Subsystems are the Key
Imagine you want to delegate dinner. You have someone with all the skills needed. What do you tell them to do? You could say any of these things:
Make me something delicious and have it ready when I’m hungry.
I’d like to eat a large meal at 6:30 just make it vegetarian
I’d like dinner at 6:30 with the mushroom risotto from Julia Child’s recipe and whatever sides go with that based on what we have in the fridge.
I’d like dinner at 6:30 here’s the entire menu I’d like you to prepare
There are times when each of those requests would be appropriate and times when each would be a disaster.

Granularity
The reason most people aren’t good at delegating is they don’t break down the outputs into the proper subsystems. When someone is good at what they do they’re often so intuitive, they only see the ultimate output, not the individual steps it takes to get there. Like a grandmother in a kitchen who makes great food without a recipe.
That’s fine for a holiday meal but if you want to run a restaurant at any scale you need to break down the overall output you want into subsystems. That way the people who do the prep can do it before the rush, and those that do the cooking can do it at just the right time, and the executive chef can develop the recipes. You’ll notice that not only does this make it possible to scale, but it lowers the labor cost because some of these processes can be done by less skilled (and lower paid) employees.
You see, “make dinner” is not one system but several subsystems (at least at scale). Deciding, Planning, Sourcing, Preparing, and Serving are all subsystems of “make dinner.” And each one feeds into the next. That’s what I mean by granularity.
To delegate properly follow these steps.
Break the task into subsystems where each one produces a specific and measurable output.

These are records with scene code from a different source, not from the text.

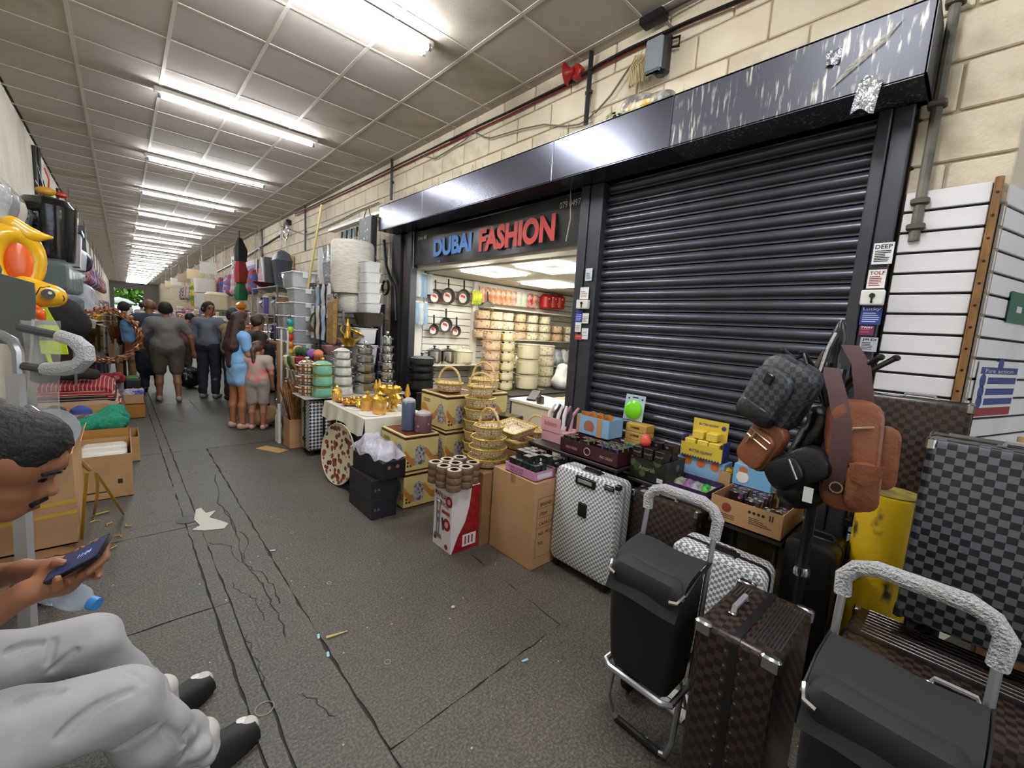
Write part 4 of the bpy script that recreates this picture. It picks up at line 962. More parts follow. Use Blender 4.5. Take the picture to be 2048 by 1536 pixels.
# cheese cake boxes and green slime card
for i in range(3):
    t = thing('cheese_box', 'golden cheese-cake toy box, %s' % ('lower of the pair', 'upper of the pair', 'single one to the right')[i], 'box', ((2.8, 1.72, .842+.06*i) if i < 2 else (2.8, 1.72, .735)), RZ)
    w = .17
    if i == 2: t.location = (2.8, 1.725, .735); w = .2
    MB().cbox(0, w, 0, .12, 0, .058 if i < 2 else .105, .003).build('box_body', mat('golden card', '#c9a24e', .45), t, smooth=0); text('CHEESE', .022, BRN, t, frame((.04, -.001, .025), (1, 0, 0), (0, 0, 1)), depth=.0003, bold=.0006)
t = thing('blister_card', 'blister card with bright green slime leaning on the shutter', 'blister card', (2.865, 1.80, .964), RZ, rot=None); t.rotation_euler = (-.12, 0, RZ)
t.location = (2.885, 1.81, .965)
MB().cbox(0, .17, 0, .004, 0, .2, .003).build('card', mat('pale blue card', '#b9c9d6', .4), t); MB().lathe([(.072, 0), (.07, -.02), (.05, -.032), (.01, -.036)], (.085, 0, .085), 18, 'y').build('green_slime', mat('lime slime', '#7be01c', .2, coat=.5), t)
m = MB().box(.06, .11, -.001, 0, .175, .185).cyl((.03, -.001, .17), .008, .001, 8, 'y').cyl((.145, -.001, .17), .008, .001, 8, 'y'); m.build('printed_marks', INK, t)['kind'] = 'stuff'

# ================================================================== BAG STAND
ST = thing('bag_stand', 'black coat stand with curved arms hung with bags', 'bag stand', (2.2, .395, 0))
BM = mat('black lacquer', '#17171a', .3)
MB().tube([(0, 0, .02), (0, 0, .6), (0, 0, 1.55)], .022, 10).build('pole', BM, ST); MB().lathe([(.02, 1.55), (.016, 1.58), (.026, 1.62), (.03, 1.66), (.022, 1.70), (.006, 1.73)], (0, 0, 0), 12).build('finial', BM, ST)
MB().lathe([(.033, .60), (.035, .62), (.03, .64)], (0, 0, 0), 14).build('collar', CHROME, ST); MB().lathe([(.15, 0), (.15, .015), (.03, .03)], (0, 0, 0), 18).build('base', BM, ST)
for i, a in enumerate((1.75, -1.3, 2.7, .3, -2.2)):
    c, s = math.cos(a), math.sin(a)
    MB().tube([(.02*c, .02*s, 1.38), (.06*c, .06*s, 1.46), (.12*c, .12*s, 1.53), (.185*c, .185*s, 1.585)], [.009, .01, .01, .011], 8).ell((.19*c, .19*s, 1.588), .015, .015, .013, 8, 5).build('arm', BM, ST)
a = -.9; MB().tube([(.02*math.cos(a), .02*math.sin(a), 1.05), (.12*math.cos(a), .12*math.sin(a), 1.1), (.17*math.cos(a), .17*math.sin(a), 1.15)], .009, 8).build('arm', BM, ST)
def puffy(w, h, d, r=.04, n=4, bulge=.3):
    """soft rounded bag body: x across, y depth, z up, base at 0"""
    rings = []
    for f, ins in ((-1, .18), (-.82, .05), (-.4, 0), (.4, 0), (.82, .05), (1, .18)):
        rings.append([(a*(1-ins), f*d/2, b*(1-ins)+h/2) for a, b in rrect(w, h, r, n)])
    return MB().loft(rings)
LTH = mat('tan leather', '#86523a', .36, c2='#75452f', scale=6, bump=.15, bscale=60); LTHD = mat('dark leather', '#3d2216', .4); LBK = mat('black leather', '#121315', .33, bump=.15, bscale=50)
GBK = checker('grey bag check', '#43474c', '#24272c', .022, .45, (0, .6, 0)); ZIPM = mat('zip brass', '#b9a889', .3, .9); STRP = mat('brown webbing', '#4a3234', .7)
def bagat(name, label, px, py, x, roll, yaw, pitch=0):
    p = P(px, py, x=x); t = thing(name, label, 'bag', p); t.rotation_euler = Euler((pitch, roll, RZ+yaw), 'XYZ'); return t
def wtube(t, pts, r, mt, name='strap'):
    Mi = Matrix.LocRotScale(t.location, t.rotation_euler, None).inverted(); MB().tube([Mi @ p_ for p_ in pts], r, 6).build(name, mt, t)
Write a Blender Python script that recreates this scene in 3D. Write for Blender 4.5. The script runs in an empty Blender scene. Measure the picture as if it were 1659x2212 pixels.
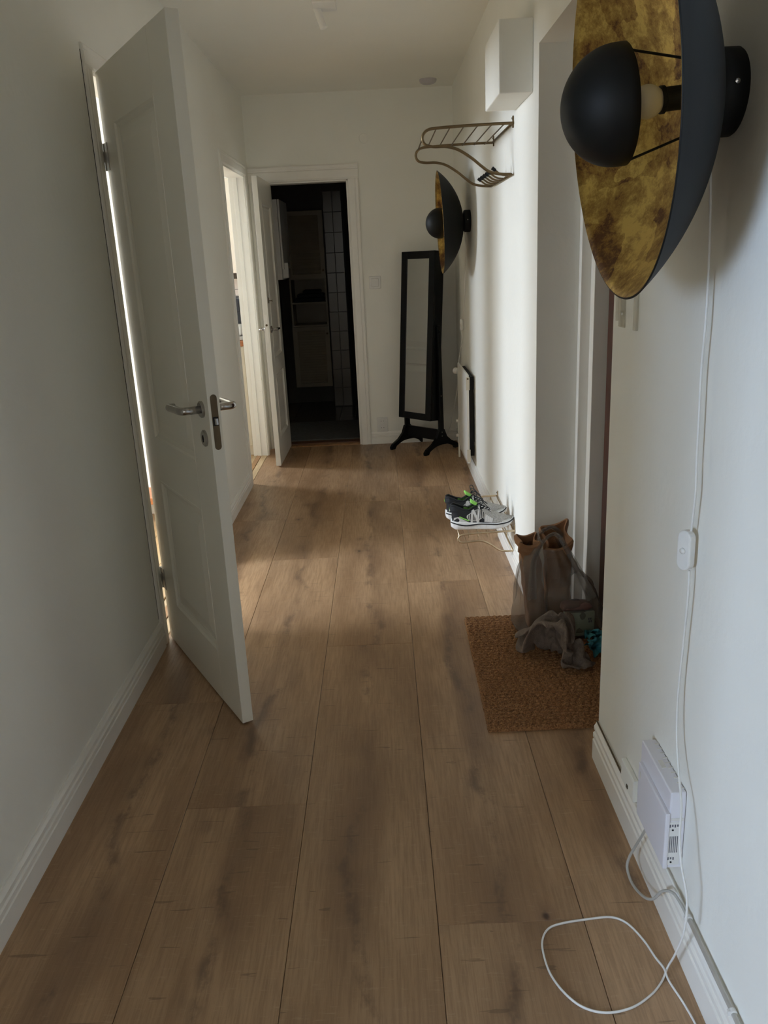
import bpy, bmesh, math, random
import numpy as np
from mathutils import Vector, Matrix, noise
random.seed(7)
SC = bpy.context.scene
COL = SC.collection
PI = math.pi

# ------------------------------------------------------------------ camera
CAM_POS = Vector((0.0, 0.0, 1.5))
YAW, PITCH, ROLL, FPX = -0.00691, 0.30218, -0.04773, 1778.9
fw = Vector((math.sin(YAW) * math.cos(PITCH), math.cos(YAW) * math.cos(PITCH), -math.sin(PITCH)))
rt = Vector((math.cos(YAW), -math.sin(YAW), 0)); up = rt.cross(fw)
r2 = math.cos(ROLL) * rt + math.sin(ROLL) * up
u2 = -math.sin(ROLL) * rt + math.cos(ROLL) * up
cd = bpy.data.cameras.new('camera'); cam = bpy.data.objects.new('camera', cd); COL.objects.link(cam)
cam.matrix_world = Matrix(((r2.x, u2.x, -fw.x, CAM_POS.x), (r2.y, u2.y, -fw.y, CAM_POS.y), (r2.z, u2.z, -fw.z, CAM_POS.z), (0, 0, 0, 1)))
cd.sensor_fit = 'HORIZONTAL'; cd.sensor_width = 36.0; cd.lens = FPX / 1659 * 36.0; cd.clip_start = 0.02
SC.camera = cam

# ------------------------------------------------------------------ world, daylight through the windows, added fill lamp, exposure
wd = bpy.data.worlds.new('world'); SC.world = wd; wd.use_nodes = True
wd.node_tree.nodes['Background'].inputs[0].default_value = (0.62, 0.78, 1.0, 1)
wd.node_tree.nodes['Background'].inputs[1].default_value = 0.3
def area_lamp(name, loc, sy, sz, watts, col, down=0.0):
    l = bpy.data.lights.new(name, 'AREA'); l.shape = 'RECTANGLE'; l.size = sz; l.size_y = sy
    l.energy = watts; l.color = col
    o = bpy.data.objects.new(name, l); COL.objects.link(o); o.location = loc
    o.rotation_euler = (0, -PI / 2 + down, 0)   # shines towards +x, tipped down
    return o
SKY = (0.78, 0.875, 1.0)
area_lamp('daylight_side_room', (-4.80, 2.85, 2.35), 1.5, 1.6, 500, SKY, .50)
area_lamp('daylight_kitchen', (-4.80, 7.45, 2.30), 1.4, 1.4, 330, SKY, .42)
area_lamp('daylight_near_room', (-4.75, -2.20, 1.55), 2.0, 1.6, 450, (0.57, 0.735, 1.0), .05)
back = area_lamp('fill_back_room', (-.2, -4.9, 1.6), 1.8, 1.6, 24, (1.0, 0.96, 0.90)); back.rotation_euler = (PI / 2, 0, 0)  # unseen fill lamp added behind the camera to lift the dim corridor
SC.view_settings.view_transform = 'Standard'; SC.view_settings.look = 'None'
SC.view_settings.exposure = 0.0; SC.view_settings.gamma = 1.0; SC.view_settings.use_curve_mapping = False
SC.cycles.max_bounces = 12; SC.cycles.diffuse_bounces = 10; SC.cycles.glossy_bounces = 4
SC.cycles.transparent_max_bounces = 12; SC.cycles.sample_clamp_indirect = 4.0

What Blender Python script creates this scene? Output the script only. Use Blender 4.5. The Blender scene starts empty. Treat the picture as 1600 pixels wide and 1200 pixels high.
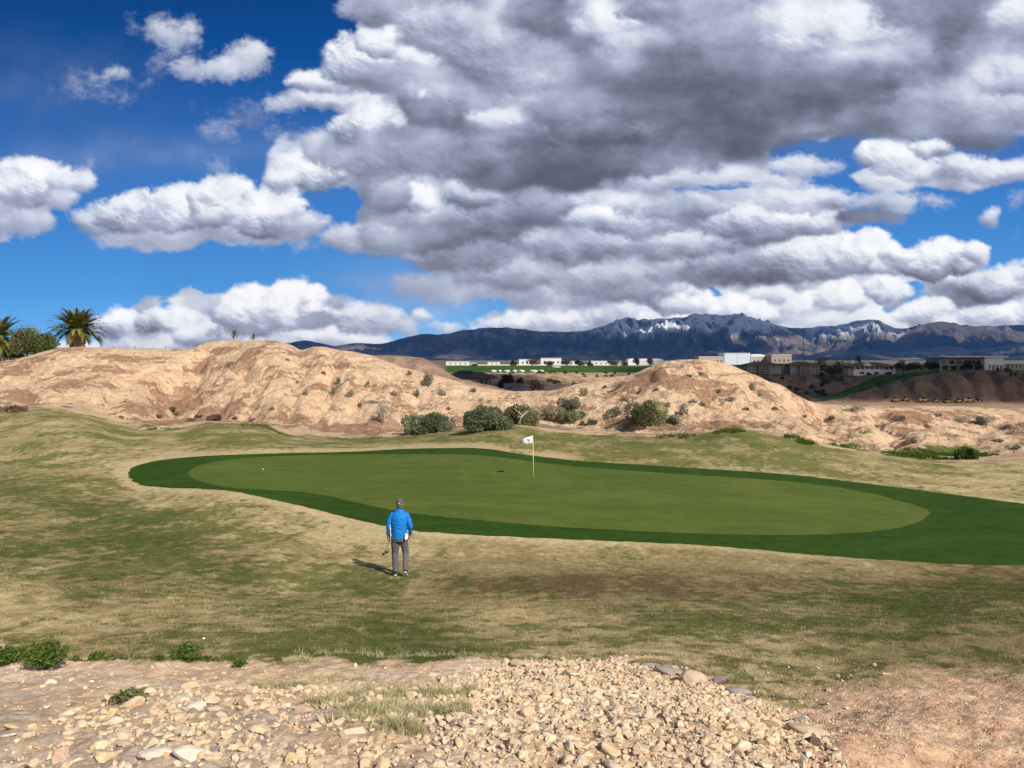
import bpy, bmesh, math, random
import numpy as np
from mathutils import Vector, Matrix
scene = bpy.context.scene
COL = scene.collection
F, CX, HY = 1190.0, 800.0, 562.0          # focal length and horizon of the photograph (1600 px wide)
rnd = random.Random(7)
SUN_AZ = (0.60, -0.80); SUN_EL = math.radians(38)
SUN = Vector((SUN_AZ[0]*math.cos(SUN_EL), SUN_AZ[1]*math.cos(SUN_EL), math.sin(SUN_EL)))

# ------------------------------------------------------------------ noise
_p = np.random.RandomState(3).permutation(256).astype(np.int64)
_p = np.concatenate([_p, _p, _p])
_g = np.stack([np.cos(np.arange(256)*2.399963), np.sin(np.arange(256)*2.399963)], 1)
def noise2(x, y, seed=0):
    x = np.asarray(x, float)+seed*17.31; y = np.asarray(y, float)-seed*9.77
    xi = np.floor(x).astype(np.int64); yi = np.floor(y).astype(np.int64)
    xf = x-xi; yf = y-yi; xi &= 255; yi &= 255
    u = xf*xf*xf*(xf*(xf*6-15)+10); v = yf*yf*yf*(yf*(yf*6-15)+10)
    def gr(ix, iy, dx, dy):
        g = _g[_p[_p[ix]+iy]]
        return g[..., 0]*dx+g[..., 1]*dy
    a = gr(xi, yi, xf, yf); b = gr(xi+1, yi, xf-1, yf)
    c = gr(xi, yi+1, xf, yf-1); d = gr(xi+1, yi+1, xf-1, yf-1)
    return ((a+(b-a)*u)+((c+(d-c)*u)-(a+(b-a)*u))*v)*1.5
def fbm(x, y, octs=5, seed=0, gain=0.5, lac=2.03):
    s = 0; a = 1; t = 0
    for o in range(octs):
        s = s+a*noise2(x, y, seed+o*3); t += a; a *= gain; x = x*lac; y = y*lac
    return s/t*1.5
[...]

Understand the inputs of each subsystem (many inputs are the outputs of a previous system).
Assign each subsystem to the person with the right skills, tools and training.
To continue the dinner example:

What about Judgement?
This is not as clean and simple in practice as it is in theory, especially with tasks that require judgement. But if you break down the subsystems to the right granularity, you can assign just the work that requires experience or judgement to someone with the level of skill required, and the rest can be done by others.
Granularity is the job of Management
Rather than call this delegation, you could call this workflow design or even job descriptions. Whatever you call it just know that it’s the job of management, not the employees, to figure this out. You may have an employee or two who can figure it out all by themselves, but like grandma that’s not usually scalable. Perhaps their ability to break down work into subsystems could be put to use in many places in your organization, if that’s their special skill.
“Brilliant process management is our strategy. We get brilliant results from average people managing brilliant processes. We observe that our competitors often get average (or worse) results from brilliant people managing broken processes.”
~Daniel T. Jones Chairman Lean Enterprise Academy
It’s management’s job to design the processes and split them into subsystems at the appropriate level of granularity.
Follow up
There’s one more thing besides subsystems that’s required for good delegation, and that is follow up. Without proper follow up, you’re abdicating not delegating. Proper follow up is not done haphazardly. It’s planned. Schedule it and announce it at the same time you assign the job. Rarely is it a good idea for someone to be surprised by you following up. The more confidence you have in someone’s ability to produce the right output, the less frequently you need to follow up.
The 10-50-90 rule
If someone is new to the job, or you aren’t confident in their ability, use the 10-50-90 follow up. That means schedule the first follow up when you expect 10% of the job to be finished. For a task you expect to be finished in a day, the first follow-up would be in an hour. If the task is expected to take a week, follow up in half a day. The purpose of this first follow-up is to see if the person understood the assignment and if you communicated it clearly. If 10% of the job is not done by then, you’ve caught the trouble in plenty of time.
Schedule the 2nd follow-up when you expect 50% of the job to be done. The purpose of this is to see if the pace of the job is appropriate. Sometimes people take too long because they are working at too deep a level of detail, or perhaps they didn’t give it a high enough priority. A check at this point will alert you to any problems of speed.
The third follow up – at 90% completion is to catch any last minute snafus while there is still a bit of time left to fix them.
Tell Them When to Ask For Help
Often people don’t want to ask for help thinking they’ll seem incompetent when in fact, you’d rather they ask early rather than too late. Be sure to communicate what they should do when they hit a snag. Should they figure it out? Ask you? Ask someone else?
This sounds like a lot of work!
Management is work. But if you do it right, it’s less work and more productive than delegating poorly.